Schopenhauer on timing one’s thoughts.

As darkness makes us timid and apt to see terrifying shapes everywhere, there is something similar in the effect of indistinct thought; and uncertainty always brings with it a sense of danger.

Hence, toward evening, when our powers of thought and judgment are relaxed—­at the hour, as it were, of subjective darkness—­the intellect becomes tired, easily confused, and unable to get at the bottom of things. If in that state we meditate on matters of personal interest to ourselves, they soon assume a terrifying aspect. This is mostly the case at night, when we are in bed; for then the mind is fully relaxed, and the power of judgment quite unequal to its duties. But imagination is still awake. Night gives a black look to everything, whatever it may be. This is why our thoughts, just before we go to sleep, or as we lie awake through the hours of the night, are usually such confusions and perversions of facts as dreams themselves. When our thoughts at that time are concentrated upon our own concerns, they are generally as black and monstrous as possible. In the morning all such nightmares vanish like dreams: as the Spanish proverb has it, Noche tinta, bianco el dia—­the night is colored, the day is white.

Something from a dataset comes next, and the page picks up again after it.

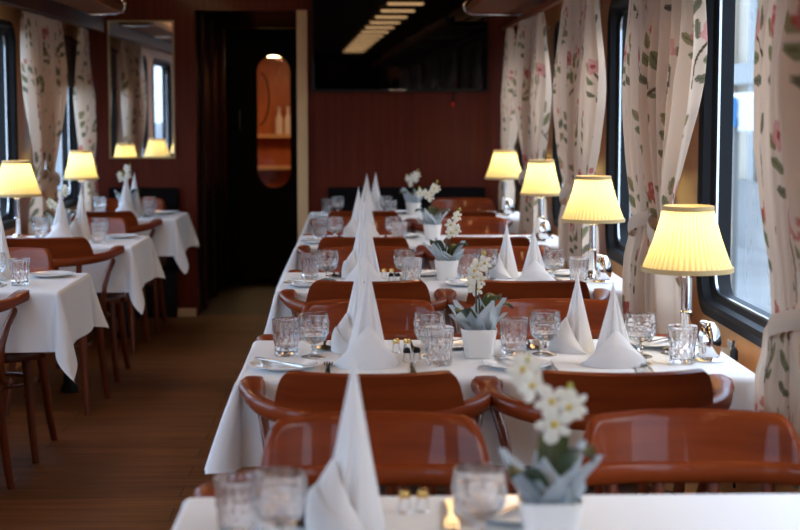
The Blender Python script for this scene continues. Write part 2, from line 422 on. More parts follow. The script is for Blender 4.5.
# ------------------------------------------------------------------ end-wall fittings
tv = thing('television', 'large black flat television on the dark red end wall', 'television', (.30, YE - .05, 1.99))
tv.rotation_euler = (R(-.1), 0, R(1.25))
b = MB(); b.box((0, 0, 0), (1.185, .05, .92)); b.build('casing', 'black', tv, bevel=.006)
b = MB(); b.box((0, -.0262, .004), (1.165, .004, .895)); b.build('screen', 'screen', tv, bevel=.001)
b = MB(); b.box((-.02, -.0285, -.449), (.12, .002, .006)); b.build('front_strip', 'bead', tv)
cb = thing('hanging_cable', 'short black cable with a red tip hanging under the television', 'cable', (.655, YE - .03, 1.44))
b = MB(); b.sweep([(.01, 0, .10), (.012, 0, .05), (0, 0, .02)], (.006, .006), up=(0, 1, 0)); b.build('cord', 'black', cb)
b = MB(); b.lathe([(.001, -.012), (.011, -.008), (.011, .012), (.004, .022)], 10); b.build('plug_tip', 'red', cb)

mr = thing('wall_mirror', 'tall rectangular mirror with thin brass frame on the red wall', 'mirror', (-1.442, YE, 1.543))
b = MB(); b.box((0, -.01, 0), (.425, .012, .905)); b.build('mirror_glass', 'mirror', mr, smooth=False)
b = MB()
for sx in (-1, 1): b.box((sx * .2165, -.012, 0), (.011, .022, .925))
for sz in (-1, 1): b.box((0, -.012, sz * .457), (.422, .022, .011))
b.build('mirror_frame', 'gold_trim', mr, bevel=.003)

for (x0, x1, lb) in ((-.19, .88, 'wide black padded board below the television'), (-1.67, -1.20, 'black padded board on the red wall below the mirror')):
    t = thing('padded_board', lb, 'panel', ((x0 + x1) / 2, YE, 0))
    b = MB(); b.box((0, -.03, .60), (x1 - x0, .055, .57)); b.build('cushion_panel', 'padded', t, bevel=.012)
    b = MB(); b.box((0, -.03, .155), (x1 - x0 - .04, .05, .31)); b.build('plinth', 'black', t)

def rack(X, sgn, lb):
    t = thing('luggage_rack', lb, 'luggage rack', (X, 0, 2.03))
    s = -sgn
    b = MB(); b.box((s * .20, 5.0, -.005), (.36, 10.5, .02)); b.build('shelf', 'rack_wood', t, bevel=.004)
    b = MB(); b.box((s * .385, 5.0, .01), (.03, 10.5, .05)); b.build('front_lip', 'rack_wood', t, bevel=.006)
    for yy in (10.15, 8.4, 6.6):
        b = MB(); b.sweep([(s * .004, yy, -.022), (s * .2, yy, -.024), (s * .37, yy, -.022), (s * .412, yy, .0), (s * .422, yy, .04), (s * .40, yy, .065)], (.007, .007), up=(0, 1, 0)); b.build('bracket', 'chrome', t)
    for xx in (.12, .24):
        b = MB(); b.sweep([(s * xx, -.2, .045), (s * xx, 10.24, .045)], (.012, .012), n=8); b.build('rail', 'brass', t)
rack(XR, 1, 'wooden luggage rack with chrome brackets above the right-hand curtains')
rack(XL, -1, 'wooden luggage rack with chrome brackets above the left-hand curtains')

# ceiling lights
cl = thing('ceiling_light', '', 'ceiling light')
b = MB(); b.box((0, 0, -.012), (.36, .14, .024)); b.build('frame', 'brass', cl, bevel=.004)
b = MB(); b.box((0, 0, -.03), (.30, .09, .016)); b.build('diffuser', 'lampglow', cl, bevel=.004)
for i in range(13):
    for (xx, nm) in ((.55, 'right'), (-1.30, 'left')):
        place(cl, (xx, -2.4 + i * .94, ZC), 0, 'warm square ceiling light in the row above the %s-hand tables' % nm, 'ceiling lights over the %s tables' % nm)

# ------------------------------------------------------------------ curtains
def motifs(seed):
    r = random.Random(seed); out = []
    row = 0; z = .08
    while z < 1.6:
        off = .0 if row % 2 else .14
        x = -.05 + off
        while x < 1.15:
            out.append((x + r.uniform(-.025, .025), z + r.uniform(-.03, .03), r.uniform(-.6, .6), r.choice((0, 0, 1, 2, 2)), r.uniform(.95, 1.25)))
            x += .28
        z += .235; row += 1
    return out

def print_colours(U, V, seed):
    base = np.zeros(U.shape + (3,)); base[:] = (.72, .565, .44)
    def blot(mask, col, a=1.0): base[mask] = base[mask] * (1 - a) + np.array(col) * a
    for (mx, mz, rot, kind, sc) in motifs(seed):
        c, s_ = math.cos(rot), math.sin(rot)
        near = (abs(U - mx) < .14) & (abs(V - mz) < .16)
        if not near.any(): continue
        x = ((U - mx) * c + (V - mz) * s_) / sc; y = (-(U - mx) * s_ + (V - mz) * c) / sc
        st = near & (abs(x - .012 * np.sin(y * 30)) < .0035) & (y < .02) & (y > -.13); blot(st, (.11, .07, .04))
        leaves = [(.030, -.035, .7, .030, .013), (-.030, -.055, 2.3, .032, .014), (.032, -.090, .5, .027, .011), (-.022, -.105, 2.6, .024, .010), (.040, .020, 1.1, .026, .011), (-.042, .012, 2.0, .026, .011)]
        for i, (lx, ly, la, ra, rb) in enumerate(leaves):
            if kind == 1 and i in (1, 3): continue
            cc, ss = math.cos(la), math.sin(la)
            p = ((x - lx) * cc + (y - ly) * ss) / ra; q = (-(x - lx) * ss + (y - ly) * cc) / rb
            m = near & (p * p + q * q < 1)
            blot(m, ((.15, .16, .06), (.24, .20, .08), (.10, .10, .05))[i % 3], .85)
            blot(m & (abs(q) < .14), (.08, .07, .03), .6)
        if kind != 2:
            rr = np.hypot(x, y - .02); th = np.arctan2(y - .02, x)
            edge = .031 * (1 + .13 * np.cos(5 * th))
            col = ((.46, .06, .055), (.62, .27, .24))[kind]
            m = near & (rr < edge); blot(m, col, .85)
            blot(near & (rr < edge * .72) & (np.sin(th * 2 + rr * 260) > .2), (.70, .36, .33), .6)
            blot(near & (rr < edge * .3), (.34, .02, .03), .8)
        else:
            for (bx, by) in ((0, .03), (.022, .05), (-.02, .055)):
                rr = np.hypot(x - bx, y - by); blot(near & (rr < .0125), (.50, .09, .08), .8)
    return base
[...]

But even toward nightfall, as soon as the candles are lit, the mind, like the eye, no longer sees things so clearly as by day. It is a time unsuited to serious meditation, especially on unpleasant subjects. The morning is the proper time for that—­as indeed for all efforts without exception, whether mental or bodily. For the morning is the youth of the day, when everything is bright, fresh, and easy of attainment. We feel strong then, and all our faculties are completely at our disposal. Do not shorten the morning by getting up late or waste it in unworthy occupations or in talk; look upon it as the quintessence of life. Evening is like old age: we are languid, talkative, silly. Each day is a little life: every waking and rising a little birth, every fresh morning a little youth, every going to rest and sleep a little death.

Contributor

Arthur Schopenhauer

From Counsels and Maxims. Born in Danzig in 1788, the pessimist philosopher moved to Frankfurt in the 1830s and remained there until his death in 1860. “It might be said,” Schopenhauer posits elsewhere in this collection, “that sleep is the interest we have to pay on the capital which is called in at death; and the higher the rate of interest and the more regularly it is paid, the further the date of redemption is postponed.”